Arbitrary-precision multiple-precision floats in Python: mpmath, gmpy, sympy .evalf() / N()

https://en.wikipedia.org/wiki/Arbitrary-precision_arithmetic

- https://github.com/fredrik-johansson/mpmath
  > Python library for arbitrary-precision floating-point arithmetic
  - docs: http://mpmath.org/doc/current/
  - mpmath is used by SymPy and Sage
  - mpmath uses gmpy if it's installed (otherwise Python ints)

https://github.com/aleaxit/gmpy
  > General Multi-Precision arithmetic for Python 2.6+/3+ (GMP, MPIR, MPFR, MPC)
  - docs: https://gmpy2.readthedocs.io/en/latest/
  - Integers, Rationals, Reals, Complex

https://docs.sympy.org/latest/modules/evalf.html :

> Exact SymPy expressions can be converted to floating-point approximations (decimal numbers) using either the .evalf() method or the N() function.
> [...]
> By default, numerical evaluation is performed to an accuracy of 15 decimal digits.

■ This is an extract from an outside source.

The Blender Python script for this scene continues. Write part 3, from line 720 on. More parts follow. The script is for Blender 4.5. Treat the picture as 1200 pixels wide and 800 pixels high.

You can optionally pass a desired accuracy (which should be a positive integer) as an argument to evalf or N:
>>> N(sqrt(2)*pi, 5)
4.4429
>>> N(sqrt(2)*pi, 50)
4.4428829381583662470158809900606936986146216893757

On Sat, Oct 10, 2020 at 3:34 PM Marco Sulla <Marco.Sulla.Python@gmail.com> wrote:
On Sat, 10 Oct 2020 at 19:28, Tim Peters <tim.peters@gmail.com> wrote:
> Try to spell out what you mean - precisely! - by "this". I can't do
> that for you. For any plausible way of fleshing it out I've thought
> of, the answer is "no".

Well, please, don't be so harsh. I'm trying to discuss to someone that
co-created Python itself, it's not simple to me :-P

> The closest you can get to BigDecimal's behavior "by magic" in Python
> is to set the context precision to its maximum allowed value.

I think there's another "trick" to get the BigDecimal behaviour.
If you read the Javadoc, it says that each operation has a default
precision. For example, multiplication a*b has precision = a_scale +
b_scale. So, in reality, also BigDecimal has a context with finite
precision. The difference is that the default context has a variable
precision, depending on the operation.

Could Python decimal have something similar, maybe by setting prec = -1?